As well as giving non-disabled people an uncomfortable stay, the artist wants his room to make a bigger point.
"The work is about a wider issue due to austerity and the fact that there's a housing crisis, there's cuts being made to councils," he says. "The people who are suffering most are the most vulnerable - the disabled and the elderly, who are being pushed out of society."
When he was forced into hotel accommodation, there were "so many insane suggestions", he says, such as: "That I should go into a care home, or I should wear an incontinence pad when I'm not incontinent. This is all due to cuts."
The hotel room was commissioned by Unlimited, an arts organisation that supports work by disabled artists, and Art B&B, which has opened as an alternative to the traditional B&Bs on Blackpool seafront.
Samuel hasn't seen his room - because he can't get to it. "I think it's brilliant," he says, breaking into hysterics. "It's perfect, this commission was perfect for me."
Elsewhere in the Art B&B, the accommodation ranges from rooms with overhead light installations, neon slogans and meditative soundscapes, to those with murals and displays inspired by the town's architecture, faded glamour and history.
In one, by Noah Rose, there are peepshow-style viewers hidden under the bed, in the wardrobe and in the bathroom cabinet. Rather than letting you see into the next room, however, they actually show curious photos, postcards and advertisements from Blackpool's bygone age.
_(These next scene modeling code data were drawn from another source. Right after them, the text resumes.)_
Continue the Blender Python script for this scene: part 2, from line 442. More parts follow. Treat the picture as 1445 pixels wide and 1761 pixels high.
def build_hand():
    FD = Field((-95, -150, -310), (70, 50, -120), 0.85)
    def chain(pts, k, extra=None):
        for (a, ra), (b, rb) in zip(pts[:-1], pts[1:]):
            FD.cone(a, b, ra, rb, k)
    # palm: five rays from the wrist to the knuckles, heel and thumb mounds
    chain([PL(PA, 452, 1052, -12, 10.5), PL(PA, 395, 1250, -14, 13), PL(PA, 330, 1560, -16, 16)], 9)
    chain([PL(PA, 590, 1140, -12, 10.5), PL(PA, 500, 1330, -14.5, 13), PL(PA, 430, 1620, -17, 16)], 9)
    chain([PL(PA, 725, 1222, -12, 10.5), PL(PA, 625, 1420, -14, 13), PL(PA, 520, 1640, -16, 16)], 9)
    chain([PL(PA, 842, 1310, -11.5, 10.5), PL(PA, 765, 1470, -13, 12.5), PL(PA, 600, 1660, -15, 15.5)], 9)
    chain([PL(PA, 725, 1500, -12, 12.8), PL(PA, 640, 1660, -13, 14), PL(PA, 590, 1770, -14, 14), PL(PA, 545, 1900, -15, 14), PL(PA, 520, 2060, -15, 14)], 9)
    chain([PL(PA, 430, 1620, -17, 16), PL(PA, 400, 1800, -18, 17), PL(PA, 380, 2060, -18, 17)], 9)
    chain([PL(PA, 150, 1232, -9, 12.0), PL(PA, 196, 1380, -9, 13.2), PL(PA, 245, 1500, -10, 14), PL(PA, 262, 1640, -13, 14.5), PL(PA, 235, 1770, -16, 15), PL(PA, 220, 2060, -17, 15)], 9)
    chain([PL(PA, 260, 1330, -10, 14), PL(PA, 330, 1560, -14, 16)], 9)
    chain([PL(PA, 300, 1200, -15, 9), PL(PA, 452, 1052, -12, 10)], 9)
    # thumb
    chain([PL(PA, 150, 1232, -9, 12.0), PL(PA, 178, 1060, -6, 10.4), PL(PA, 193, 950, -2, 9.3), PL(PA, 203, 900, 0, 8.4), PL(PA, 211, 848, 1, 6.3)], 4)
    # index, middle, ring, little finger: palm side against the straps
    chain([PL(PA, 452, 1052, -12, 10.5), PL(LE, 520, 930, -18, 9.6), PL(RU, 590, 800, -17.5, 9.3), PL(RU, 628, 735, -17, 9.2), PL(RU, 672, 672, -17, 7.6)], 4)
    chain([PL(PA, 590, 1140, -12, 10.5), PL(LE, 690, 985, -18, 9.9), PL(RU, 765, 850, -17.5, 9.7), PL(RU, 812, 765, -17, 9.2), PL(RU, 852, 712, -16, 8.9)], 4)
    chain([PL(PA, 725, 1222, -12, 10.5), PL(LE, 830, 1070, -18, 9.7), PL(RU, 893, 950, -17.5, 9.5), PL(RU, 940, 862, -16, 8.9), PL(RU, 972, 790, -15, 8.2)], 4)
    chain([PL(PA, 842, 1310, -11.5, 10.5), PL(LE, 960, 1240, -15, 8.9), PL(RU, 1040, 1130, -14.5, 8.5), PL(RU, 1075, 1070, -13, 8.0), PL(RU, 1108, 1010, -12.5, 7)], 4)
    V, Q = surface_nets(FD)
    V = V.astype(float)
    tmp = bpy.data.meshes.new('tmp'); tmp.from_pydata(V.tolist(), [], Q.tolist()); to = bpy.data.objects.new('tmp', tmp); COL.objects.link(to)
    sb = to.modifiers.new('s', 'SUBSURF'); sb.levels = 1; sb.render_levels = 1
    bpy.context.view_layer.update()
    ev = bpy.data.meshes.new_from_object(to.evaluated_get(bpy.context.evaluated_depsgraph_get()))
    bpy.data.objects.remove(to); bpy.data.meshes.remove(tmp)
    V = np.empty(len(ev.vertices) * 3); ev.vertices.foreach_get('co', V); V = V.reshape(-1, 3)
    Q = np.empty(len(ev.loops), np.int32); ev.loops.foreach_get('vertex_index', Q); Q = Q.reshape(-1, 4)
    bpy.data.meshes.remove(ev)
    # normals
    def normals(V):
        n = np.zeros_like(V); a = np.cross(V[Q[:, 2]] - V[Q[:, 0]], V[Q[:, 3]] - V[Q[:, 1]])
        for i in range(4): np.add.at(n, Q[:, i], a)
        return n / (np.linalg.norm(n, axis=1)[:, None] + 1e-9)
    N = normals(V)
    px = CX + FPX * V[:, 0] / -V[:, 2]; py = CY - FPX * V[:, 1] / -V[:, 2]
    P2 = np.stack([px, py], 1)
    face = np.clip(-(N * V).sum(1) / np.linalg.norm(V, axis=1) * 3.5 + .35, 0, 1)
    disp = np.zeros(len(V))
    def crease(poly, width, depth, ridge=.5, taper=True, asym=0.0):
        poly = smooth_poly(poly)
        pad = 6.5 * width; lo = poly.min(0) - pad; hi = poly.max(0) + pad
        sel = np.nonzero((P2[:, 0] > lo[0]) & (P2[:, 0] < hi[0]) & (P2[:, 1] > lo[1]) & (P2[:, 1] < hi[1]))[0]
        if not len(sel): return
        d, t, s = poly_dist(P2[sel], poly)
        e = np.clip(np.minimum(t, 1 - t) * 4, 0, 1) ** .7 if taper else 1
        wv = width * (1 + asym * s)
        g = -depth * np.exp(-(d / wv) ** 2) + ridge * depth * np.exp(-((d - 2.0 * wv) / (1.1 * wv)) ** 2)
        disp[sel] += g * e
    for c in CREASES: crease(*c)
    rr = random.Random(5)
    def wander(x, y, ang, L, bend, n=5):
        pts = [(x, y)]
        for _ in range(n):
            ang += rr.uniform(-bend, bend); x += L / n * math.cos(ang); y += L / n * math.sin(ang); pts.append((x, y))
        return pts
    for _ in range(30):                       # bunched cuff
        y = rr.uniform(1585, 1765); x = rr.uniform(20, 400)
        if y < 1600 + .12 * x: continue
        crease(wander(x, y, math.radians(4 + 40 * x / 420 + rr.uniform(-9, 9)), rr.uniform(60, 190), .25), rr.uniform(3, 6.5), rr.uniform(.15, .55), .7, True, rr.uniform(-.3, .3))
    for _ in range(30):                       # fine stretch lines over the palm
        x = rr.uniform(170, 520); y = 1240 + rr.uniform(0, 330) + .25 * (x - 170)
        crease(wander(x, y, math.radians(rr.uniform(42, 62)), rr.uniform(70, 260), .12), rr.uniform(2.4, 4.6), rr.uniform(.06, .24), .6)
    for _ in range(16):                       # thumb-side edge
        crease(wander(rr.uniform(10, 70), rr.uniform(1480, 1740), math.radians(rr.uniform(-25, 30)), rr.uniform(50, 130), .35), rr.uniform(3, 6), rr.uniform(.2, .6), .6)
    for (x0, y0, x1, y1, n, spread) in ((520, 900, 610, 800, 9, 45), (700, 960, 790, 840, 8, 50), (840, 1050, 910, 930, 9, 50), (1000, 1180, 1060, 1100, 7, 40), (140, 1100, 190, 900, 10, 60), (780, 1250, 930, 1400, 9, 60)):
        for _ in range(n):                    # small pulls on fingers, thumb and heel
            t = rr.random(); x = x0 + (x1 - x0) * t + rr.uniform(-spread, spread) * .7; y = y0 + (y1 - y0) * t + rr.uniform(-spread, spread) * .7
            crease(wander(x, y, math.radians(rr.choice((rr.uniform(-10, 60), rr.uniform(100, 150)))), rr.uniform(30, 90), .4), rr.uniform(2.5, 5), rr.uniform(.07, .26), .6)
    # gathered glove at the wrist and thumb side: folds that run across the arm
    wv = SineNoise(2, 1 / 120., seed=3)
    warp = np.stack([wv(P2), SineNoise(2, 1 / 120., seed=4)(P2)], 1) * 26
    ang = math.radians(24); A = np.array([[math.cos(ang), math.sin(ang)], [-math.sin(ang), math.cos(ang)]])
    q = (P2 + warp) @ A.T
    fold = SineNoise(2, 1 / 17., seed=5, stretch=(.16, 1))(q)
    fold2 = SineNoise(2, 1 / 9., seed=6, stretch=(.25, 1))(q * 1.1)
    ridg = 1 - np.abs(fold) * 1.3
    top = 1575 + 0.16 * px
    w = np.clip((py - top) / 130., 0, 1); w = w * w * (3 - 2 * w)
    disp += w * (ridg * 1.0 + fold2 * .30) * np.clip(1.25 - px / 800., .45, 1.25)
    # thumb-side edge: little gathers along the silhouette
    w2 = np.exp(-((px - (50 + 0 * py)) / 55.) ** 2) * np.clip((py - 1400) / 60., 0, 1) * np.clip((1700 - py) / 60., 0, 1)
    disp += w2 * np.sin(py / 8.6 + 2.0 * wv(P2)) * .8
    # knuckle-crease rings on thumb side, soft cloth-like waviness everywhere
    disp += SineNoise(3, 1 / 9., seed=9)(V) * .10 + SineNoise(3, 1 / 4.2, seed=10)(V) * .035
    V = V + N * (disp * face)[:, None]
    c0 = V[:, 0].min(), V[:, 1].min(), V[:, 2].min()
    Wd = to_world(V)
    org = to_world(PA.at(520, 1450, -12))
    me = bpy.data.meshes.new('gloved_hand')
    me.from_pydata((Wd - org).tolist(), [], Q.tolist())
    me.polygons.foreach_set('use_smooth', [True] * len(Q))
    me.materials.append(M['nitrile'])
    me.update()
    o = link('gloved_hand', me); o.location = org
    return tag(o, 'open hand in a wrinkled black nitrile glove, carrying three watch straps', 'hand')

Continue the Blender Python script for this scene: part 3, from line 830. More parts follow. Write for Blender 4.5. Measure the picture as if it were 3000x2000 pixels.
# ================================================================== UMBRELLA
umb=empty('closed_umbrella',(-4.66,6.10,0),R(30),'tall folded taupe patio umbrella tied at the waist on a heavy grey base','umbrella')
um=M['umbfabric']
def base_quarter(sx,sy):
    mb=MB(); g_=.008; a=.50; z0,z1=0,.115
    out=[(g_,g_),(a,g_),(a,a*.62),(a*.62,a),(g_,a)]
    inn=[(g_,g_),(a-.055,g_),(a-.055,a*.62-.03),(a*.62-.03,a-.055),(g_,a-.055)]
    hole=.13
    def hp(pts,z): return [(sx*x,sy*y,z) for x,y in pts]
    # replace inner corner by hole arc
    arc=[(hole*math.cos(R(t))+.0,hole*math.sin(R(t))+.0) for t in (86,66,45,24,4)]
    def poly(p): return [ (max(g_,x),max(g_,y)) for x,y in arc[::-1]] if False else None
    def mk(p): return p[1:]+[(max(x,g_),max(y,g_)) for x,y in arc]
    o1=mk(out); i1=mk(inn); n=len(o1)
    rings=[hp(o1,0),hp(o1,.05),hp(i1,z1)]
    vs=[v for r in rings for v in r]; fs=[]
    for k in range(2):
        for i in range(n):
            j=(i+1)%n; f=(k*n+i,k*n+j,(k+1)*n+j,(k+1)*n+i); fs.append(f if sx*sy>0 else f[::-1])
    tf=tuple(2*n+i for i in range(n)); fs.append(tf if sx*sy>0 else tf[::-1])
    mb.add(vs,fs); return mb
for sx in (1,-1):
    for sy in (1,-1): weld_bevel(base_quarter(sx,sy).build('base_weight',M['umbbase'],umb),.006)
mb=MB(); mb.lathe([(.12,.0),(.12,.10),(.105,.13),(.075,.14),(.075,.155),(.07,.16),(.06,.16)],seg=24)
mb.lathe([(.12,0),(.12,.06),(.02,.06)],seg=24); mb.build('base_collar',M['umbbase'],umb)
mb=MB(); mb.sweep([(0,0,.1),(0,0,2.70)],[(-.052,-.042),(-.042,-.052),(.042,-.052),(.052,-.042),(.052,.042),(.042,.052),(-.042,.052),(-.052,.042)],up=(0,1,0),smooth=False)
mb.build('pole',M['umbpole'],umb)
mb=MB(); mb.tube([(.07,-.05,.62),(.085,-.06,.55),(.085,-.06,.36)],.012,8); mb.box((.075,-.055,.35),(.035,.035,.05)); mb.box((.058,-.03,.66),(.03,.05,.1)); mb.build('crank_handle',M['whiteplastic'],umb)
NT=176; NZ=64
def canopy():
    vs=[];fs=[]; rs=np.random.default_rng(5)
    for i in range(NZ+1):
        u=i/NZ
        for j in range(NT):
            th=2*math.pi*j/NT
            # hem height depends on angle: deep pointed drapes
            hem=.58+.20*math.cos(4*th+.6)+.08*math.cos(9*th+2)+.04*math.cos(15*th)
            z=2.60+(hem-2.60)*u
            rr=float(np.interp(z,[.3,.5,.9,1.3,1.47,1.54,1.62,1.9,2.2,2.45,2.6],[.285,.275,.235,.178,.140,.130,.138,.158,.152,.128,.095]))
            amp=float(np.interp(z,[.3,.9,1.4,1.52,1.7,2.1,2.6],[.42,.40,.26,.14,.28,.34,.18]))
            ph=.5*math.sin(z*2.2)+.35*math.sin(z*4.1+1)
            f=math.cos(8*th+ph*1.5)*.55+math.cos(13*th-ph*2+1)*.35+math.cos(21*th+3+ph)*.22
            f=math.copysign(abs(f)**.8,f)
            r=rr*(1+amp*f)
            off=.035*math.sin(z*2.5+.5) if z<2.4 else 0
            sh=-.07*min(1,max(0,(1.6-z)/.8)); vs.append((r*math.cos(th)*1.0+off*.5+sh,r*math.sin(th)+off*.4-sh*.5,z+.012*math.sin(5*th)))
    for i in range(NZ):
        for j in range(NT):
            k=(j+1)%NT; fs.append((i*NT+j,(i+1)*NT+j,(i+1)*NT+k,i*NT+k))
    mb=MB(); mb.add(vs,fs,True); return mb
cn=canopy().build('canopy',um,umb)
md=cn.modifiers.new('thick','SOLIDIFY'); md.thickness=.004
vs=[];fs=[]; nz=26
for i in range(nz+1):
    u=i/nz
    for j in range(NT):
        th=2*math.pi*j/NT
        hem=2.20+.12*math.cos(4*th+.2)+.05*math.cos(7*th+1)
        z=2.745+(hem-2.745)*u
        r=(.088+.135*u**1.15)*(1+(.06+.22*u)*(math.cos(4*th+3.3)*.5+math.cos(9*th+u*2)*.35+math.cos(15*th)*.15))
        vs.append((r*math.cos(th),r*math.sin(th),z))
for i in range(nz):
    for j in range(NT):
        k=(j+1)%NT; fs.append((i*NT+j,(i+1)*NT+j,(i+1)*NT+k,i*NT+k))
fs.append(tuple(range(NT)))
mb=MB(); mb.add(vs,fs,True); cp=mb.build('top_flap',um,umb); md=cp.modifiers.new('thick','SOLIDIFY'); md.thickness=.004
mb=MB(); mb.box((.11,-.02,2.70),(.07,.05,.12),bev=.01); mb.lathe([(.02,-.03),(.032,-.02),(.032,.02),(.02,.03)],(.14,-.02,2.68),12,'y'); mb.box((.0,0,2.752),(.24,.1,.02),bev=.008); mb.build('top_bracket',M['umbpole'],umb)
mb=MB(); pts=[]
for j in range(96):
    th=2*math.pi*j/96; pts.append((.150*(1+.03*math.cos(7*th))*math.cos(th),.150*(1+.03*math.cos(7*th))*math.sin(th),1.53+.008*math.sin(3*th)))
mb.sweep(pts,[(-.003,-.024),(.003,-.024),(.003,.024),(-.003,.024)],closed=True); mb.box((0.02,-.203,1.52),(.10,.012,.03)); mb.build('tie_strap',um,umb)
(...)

The B&B idea originated from Leftcoast, an organisation that uses the arts to try to improve life in the Blackpool area. It wanted to find ways to make art pay for itself - so, given that tourism is big business, it came up with the idea of combining a gallery and a hotel.
The venue will run events and tours for locals, and is trying to appeal to "cultural tourists" who may not be keen on the typical accommodation the town has to offer, Trainor says.
"The traditional B&B accommodation isn't what people want these days. Or it isn't what people who are used to travelling the world and having snazzy city breaks want anyway.
"So we're trying to fill that gap in the market in a slightly quirky way."